Entre hier et demain ?
Il
reste à revenir au fleuve, et à sa faune, dont les vols et les survols traversent les
frontières et dont les nages et nageurs chevalins et écaillés invitent à la
redécouverte de la splendide sauvagerie d’un paysage africain peint d’éléments
vivant de la vie dont ils se nourrissaient déjà il y a 4 milles ans. Paysage
aux scènes immobiles, ou immuables dont les gestes des acteurs résistent aux
modes appelées progrès, en se reproduisant dans la simplicité de leur
efficacité quotidienne.

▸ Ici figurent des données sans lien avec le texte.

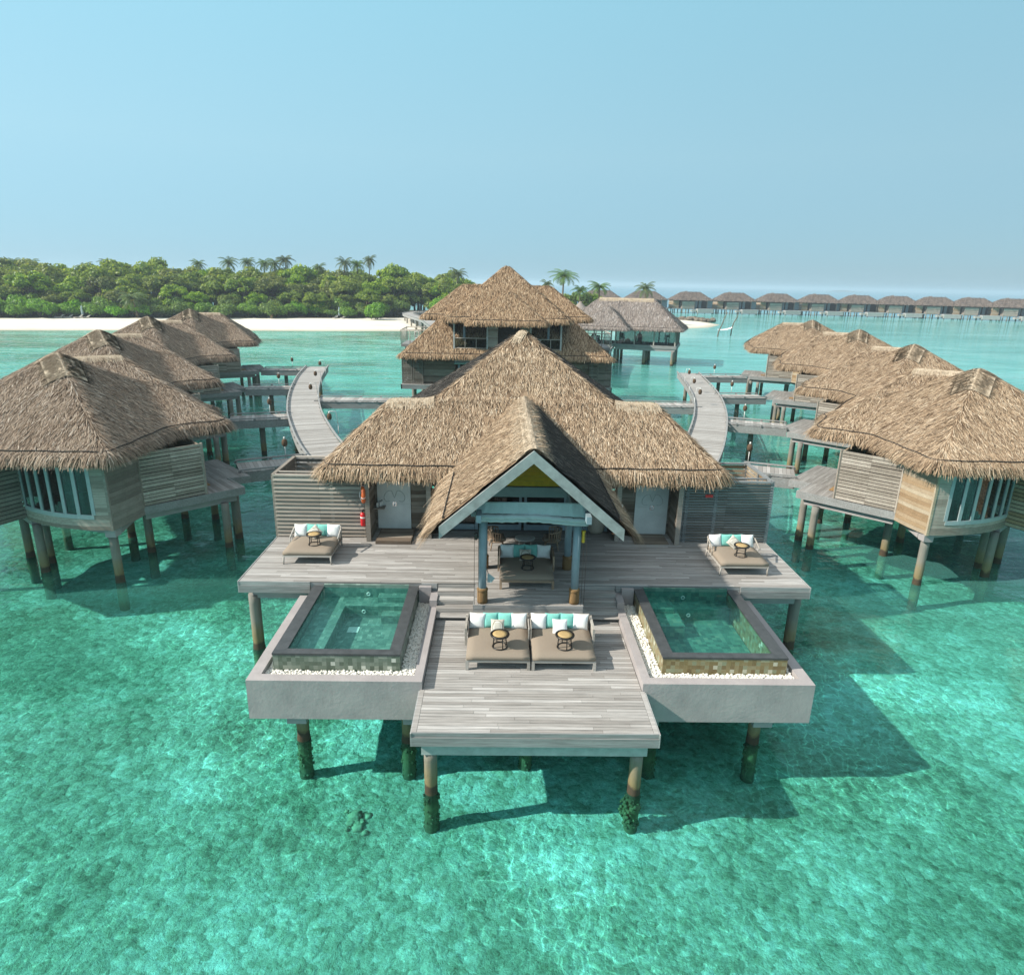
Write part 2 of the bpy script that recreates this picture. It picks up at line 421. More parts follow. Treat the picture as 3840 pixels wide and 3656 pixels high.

Ainsi se déroulent et se développent les grands filets
projetés aux cieux par des bras et des élans qui se répètent en de multiples
essais de pêche de quelques unes des centaines d’espèces de poissons du fleuve,
non encore contaminé par la perche nilote omnivore et dévastatrice.
Lumière
d’un jour neuf, qui m’attend en soleil jaune et blanc, sur le sentier bordant
la route et dont les graviers ensablés me font regretter la paire de nu-pieds,
préférée aux fermetures du cuir habituel. Traversée qui deviendra quotidienne,
d’un quartier peu fréquenté qui abrite quelques écoles et les résidences de
leurs employées, et où vivent l’une ou l’autre délégation d’officines non
gouvernementales, protégées de pancartes annonçant leur qualité européennes ou
onusiennes. Chaque bâtisse, quelle soit privée ou collective, est entourée d’un
haut mur, lui même surmonté de grillage en cercle et boucles décourageant
jusqu’au passage des félins domestiques. Autre surprise de ce retour en pays
que je croyais connu, et qui m’avait conquis, les constructions verticales de
villas à plusieurs étages, et d’immeubles sur lesquels sont perchés des
porteurs de pinces et de marteaux qui les activent en acrobaties sans filin
pendant toute la durée du jour et de la semaine.
Une
fois traversés quelques ronds-points, victoire de la modernité blanchissante,
viennent à nous, à moi, les flots rugissants des moteurs et des carrosseries
qui les habillent. Du même élan, s’annoncent chauffeurs et occupants, deux, trois ou quatre par
moto, accrochés à un bout de selle, ou de guidon, rétroviseurs supprimés ou
rentrés pour se faciliter le passage entre les 4 roues, et souriant à la
vitesse, ou à une mort possible, inattendue, mais définitivement programmée et
donc inévitable parce que déjà écrite sur le grand livre ?
Se
frayant un chemin entre véhicules à l’arrêt ou mobiles, et deux roues pilotées
par d’impressionnants équilibristes, les petites vendeuses d’arachides, et les
jeunes porteurs de collections de lunettes, épinglées sur de grandes planches
moussues qu’ils tiennent à bout de bras, de téléphones et leurs recharges,
attendent un regard ou un arrêt du blanc piétonnier pour lui proposer,
fermement mais sans agressivité, un produit toujours à un prix qu’il faudra
négocier. Autres rencontres, celles des marchands tenant boutique, que je salue
en leur souhaitant la protection de leur dieu sur leur famille, et leurs
commerces, et qui me répondent en m’invitant à m’attarder devant les échoppes,
et rentrer dans les petits hangars qui protègent du soleil et de la poussières,
vêtements, épicerie, ou matériel électrique et électronique. Enfin, une fois la
rue principale abandonnée à sa
circulation vibrante et tapageuse, les rues adjacentes s’offrent au regard,
parfois en terre ou de sable, bordées
de vendeuses de fruits et de légumes. Ces dernières, assises sur
quelques cartons ou perchées sur des caisses, sont entourées des produits à
vendre, et bougent en reptations souples sur leur estrade pour peser les
ignames, patates douces ou mangues et goyaves. Elles mettront ensuite leur
vente dans de grandes enveloppes échappées des précédents événements
électoraux, ou des sacs plastifiés, seuls autorisés par la municipalité en
remplacement des sachets plastiques qui remplissaient auparavant la ville et
ses arbres de leur pollution et de leur noirceur.